EXERCISE TASK =
Omit all pictures, then retype the data exactly as given.

DATA LINES =
-=-=-

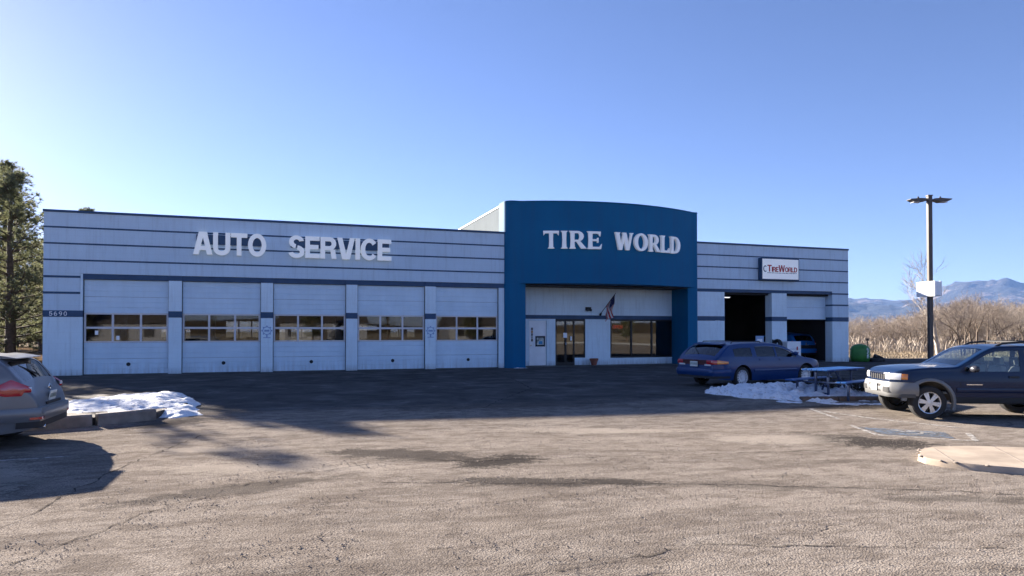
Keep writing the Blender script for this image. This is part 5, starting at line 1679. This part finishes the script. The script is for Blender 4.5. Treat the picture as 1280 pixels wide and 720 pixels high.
def tyre(label, loc, rot, group):
    o = MB().lathe([(0.19, -0.09), (0.30, -0.10), (0.32, -0.06), (0.32, 0.06), (0.30, 0.10), (0.19, 0.09), (0.20, 0.0)], 30, 'Z', closed=True).build('loose_tyre', M['tyre'], smooth=40, loc=loc, rot=rot)
    return tag(o, label, 'tyre', group)
tyre('loose black tyre lying nearest the green bin', (38.15, -0.55, 0.10), (0, 0, 0), 'loose tyres by the corner')
tyre('loose black tyre propped beyond the green bin', (38.75, -0.20, 0.18), (R_(25), R_(15), 0), 'loose tyres by the corner')

# ------------------------------------------------------------------ things about the entrance
fp = thing('flag', 'drooping striped flag on a slanted pole above the entrance', 'flag', (22.21, 1.19, 2.52))
MB().tube([(0, 0, 0), (0.35, -1.0, 1.02)], 0.016, 8).build('flagpole', M['dark_frame'], fp, smooth=40)
MB().bar((0, 0.0, -0.04), (0.02, -0.07, 0.07), 0.09, 0.06).build('bracket', M['dark_frame'], fp)


def flag_material():
    t = NT('flag cloth'); c = t.n('TexCoord'); s = t.n('SeparateXYZ'); t.l(c.outputs['UV'], s.inputs[0])
    k = t.math('GREATER_THAN', t.math('FRACT', t.math('MULTIPLY', s.outputs['Y'], 6.5)), 0.5)
    col = t.mix(k, (0.42, 0.02, 0.03), (0.62, 0.62, 0.62))
    inn = t.math('MULTIPLY', t.math('LESS_THAN', s.outputs['X'], 0.42), t.math('GREATER_THAN', s.outputs['Y'], 0.46))
    vo = t.n('TexVoronoi'); vo.inputs['Scale'].default_value = 22; t.l(c.outputs['UV'], vo.inputs['Vector'])
    can = t.mix(t.math('LESS_THAN', vo.outputs['Distance'], 0.18), (0.015, 0.02, 0.09), (0.6, 0.6, 0.62))
    t.base(t.mix(inn, col, can)); t.set(Roughness=0.85)
    return t.m


M['flag'] = flag_material()
nu, nv = 22, 16; me = bpy.data.meshes.new('cloth')
V = []; F = []
for i in range(nu + 1):
    for j in range(nv + 1):
        u, v = i / nu, j / nv
        t_ = 0.42 + 0.55 * v                       # hoist runs along the pole
        hx, hy, hz = 0.35 * t_, -1.0 * t_, 1.02 * t_
        drop = u * 1.05
        fold = 0.07 * math.sin(u * 9 + v * 5) * u + 0.05 * math.sin(v * 12 + u * 3) * u
        V.append((hx - 0.10 * u + fold, hy * (1 - 0.42 * u) - 0.20 * u + 0.05 * math.cos(u * 8 + v * 7) * u, hz - drop * (0.75 + 0.35 * v) * 1.0))
for i in range(nu):
    for j in range(nv): a = i * (nv + 1) + j; F.append((a, a + nv + 1, a + nv + 2, a + 1))
me.from_pydata(V, [], F)
uv = me.uv_layers.new(name='uv')
for lp in me.loops:
    i, j = divmod(lp.vertex_index, nv + 1); uv.data[lp.index].uv = (i / nu, j / nv)
me.materials.append(M['flag']); me.polygons.foreach_set('use_smooth', [True] * len(me.polygons))
linko('cloth', me, fp)

wl = thing('wall_lamp', 'small black twin floodlight on the white wall above the entrance', 'lamp', (21.55, 1.19, 2.76))
MB().box(-0.15, 0.15, -0.05, 0.0, -0.04, 0.12).build('housing', M['car_black'], wl, bevel=0.01)
for s in (-0.08, 0.08): MB().lathe([(0.001, -0.14), (0.06, -0.14), (0.055, -0.04), (0.03, 0.0)], 14, 'Y', (s, -0.02, -0.03)).build('lamp_cup', M['car_black'], wl, smooth=40)

M['terracotta'] = simple('terracotta', (0.26, 0.085, 0.055), 0.8, var=0.2, bump=0.2)
pt = thing('flower_pot', 'terracotta flower pot standing beside the entrance door', 'pot', (21.70, 0.85, 0.012))
MB().lathe([(0.001, 0.0), (0.13, 0.0), (0.19, 0.24), (0.215, 0.24), (0.22, 0.33), (0.19, 0.33), (0.18, 0.27), (0.001, 0.26)], 24).build('pot', M['terracotta'], pt, smooth=35)
MB().lathe([(0.001, 0.275), (0.178, 0.272)], 16).build('soil', M['soil'], pt)

M['neon'] = NT('red neon tube').m
nb = M['neon'].node_tree.nodes['Principled BSDF']
nb.inputs['Base Color'].default_value = (0.6, 0.02, 0.02, 1); nb.inputs['Emission Color'].default_value = (1.0, 0.05, 0.03, 1); nb.inputs['Emission Strength'].default_value = 0.22
on = thing('open_sign', 'small lit red sign hanging inside the shop window', 'sign', (22.98, 1.38, 1.78))
text(SANS_THIN, 'OPEN', 0.17, 0.02, M['neon'], on, (0.02, 0, 0.04), gap=0.08)
MB().box(-0.03, 0.58, 0.01, 0.03, -0.01, 0.26).build('backing', M['car_black'], on)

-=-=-

RIGHT ANSWER =
Keep writing the Blender script for this image. This is part 5, starting at line 1679. This part finishes the script. The script is for Blender 4.5. Treat the picture as 1280 pixels wide and 720 pixels high.
def tyre(label, loc, rot, group):
    o = MB().lathe([(0.19, -0.09), (0.30, -0.10), (0.32, -0.06), (0.32, 0.06), (0.30, 0.10), (0.19, 0.09), (0.20, 0.0)], 30, 'Z', closed=True).build('loose_tyre', M['tyre'], smooth=40, loc=loc, rot=rot)
    return tag(o, label, 'tyre', group)
tyre('loose black tyre lying nearest the green bin', (38.15, -0.55, 0.10), (0, 0, 0), 'loose tyres by the corner')
tyre('loose black tyre propped beyond the green bin', (38.75, -0.20, 0.18), (R_(25), R_(15), 0), 'loose tyres by the corner')

# ------------------------------------------------------------------ things about the entrance
fp = thing('flag', 'drooping striped flag on a slanted pole above the entrance', 'flag', (22.21, 1.19, 2.52))
MB().tube([(0, 0, 0), (0.35, -1.0, 1.02)], 0.016, 8).build('flagpole', M['dark_frame'], fp, smooth=40)
MB().bar((0, 0.0, -0.04), (0.02, -0.07, 0.07), 0.09, 0.06).build('bracket', M['dark_frame'], fp)


def flag_material():
    t = NT('flag cloth'); c = t.n('TexCoord'); s = t.n('SeparateXYZ'); t.l(c.outputs['UV'], s.inputs[0])
    k = t.math('GREATER_THAN', t.math('FRACT', t.math('MULTIPLY', s.outputs['Y'], 6.5)), 0.5)
    col = t.mix(k, (0.42, 0.02, 0.03), (0.62, 0.62, 0.62))
    inn = t.math('MULTIPLY', t.math('LESS_THAN', s.outputs['X'], 0.42), t.math('GREATER_THAN', s.outputs['Y'], 0.46))
    vo = t.n('TexVoronoi'); vo.inputs['Scale'].default_value = 22; t.l(c.outputs['UV'], vo.inputs['Vector'])
    can = t.mix(t.math('LESS_THAN', vo.outputs['Distance'], 0.18), (0.015, 0.02, 0.09), (0.6, 0.6, 0.62))
    t.base(t.mix(inn, col, can)); t.set(Roughness=0.85)
    return t.m


M['flag'] = flag_material()
nu, nv = 22, 16; me = bpy.data.meshes.new('cloth')
V = []; F = []
for i in range(nu + 1):
    for j in range(nv + 1):
        u, v = i / nu, j / nv
        t_ = 0.42 + 0.55 * v                       # hoist runs along the pole
        hx, hy, hz = 0.35 * t_, -1.0 * t_, 1.02 * t_
        drop = u * 1.05
        fold = 0.07 * math.sin(u * 9 + v * 5) * u + 0.05 * math.sin(v * 12 + u * 3) * u
        V.append((hx - 0.10 * u + fold, hy * (1 - 0.42 * u) - 0.20 * u + 0.05 * math.cos(u * 8 + v * 7) * u, hz - drop * (0.75 + 0.35 * v) * 1.0))
for i in range(nu):
    for j in range(nv): a = i * (nv + 1) + j; F.append((a, a + nv + 1, a + nv + 2, a + 1))
me.from_pydata(V, [], F)
uv = me.uv_layers.new(name='uv')
for lp in me.loops:
    i, j = divmod(lp.vertex_index, nv + 1); uv.data[lp.index].uv = (i / nu, j / nv)
me.materials.append(M['flag']); me.polygons.foreach_set('use_smooth', [True] * len(me.polygons))
linko('cloth', me, fp)

wl = thing('wall_lamp', 'small black twin floodlight on the white wall above the entrance', 'lamp', (21.55, 1.19, 2.76))
MB().box(-0.15, 0.15, -0.05, 0.0, -0.04, 0.12).build('housing', M['car_black'], wl, bevel=0.01)
for s in (-0.08, 0.08): MB().lathe([(0.001, -0.14), (0.06, -0.14), (0.055, -0.04), (0.03, 0.0)], 14, 'Y', (s, -0.02, -0.03)).build('lamp_cup', M['car_black'], wl, smooth=40)

M['terracotta'] = simple('terracotta', (0.26, 0.085, 0.055), 0.8, var=0.2, bump=0.2)
pt = thing('flower_pot', 'terracotta flower pot standing beside the entrance door', 'pot', (21.70, 0.85, 0.012))
MB().lathe([(0.001, 0.0), (0.13, 0.0), (0.19, 0.24), (0.215, 0.24), (0.22, 0.33), (0.19, 0.33), (0.18, 0.27), (0.001, 0.26)], 24).build('pot', M['terracotta'], pt, smooth=35)
MB().lathe([(0.001, 0.275), (0.178, 0.272)], 16).build('soil', M['soil'], pt)

M['neon'] = NT('red neon tube').m
nb = M['neon'].node_tree.nodes['Principled BSDF']
nb.inputs['Base Color'].default_value = (0.6, 0.02, 0.02, 1); nb.inputs['Emission Color'].default_value = (1.0, 0.05, 0.03, 1); nb.inputs['Emission Strength'].default_value = 0.22
on = thing('open_sign', 'small lit red sign hanging inside the shop window', 'sign', (22.98, 1.38, 1.78))
text(SANS_THIN, 'OPEN', 0.17, 0.02, M['neon'], on, (0.02, 0, 0.04), gap=0.08)
MB().box(-0.03, 0.58, 0.01, 0.03, -0.01, 0.26).build('backing', M['car_black'], on)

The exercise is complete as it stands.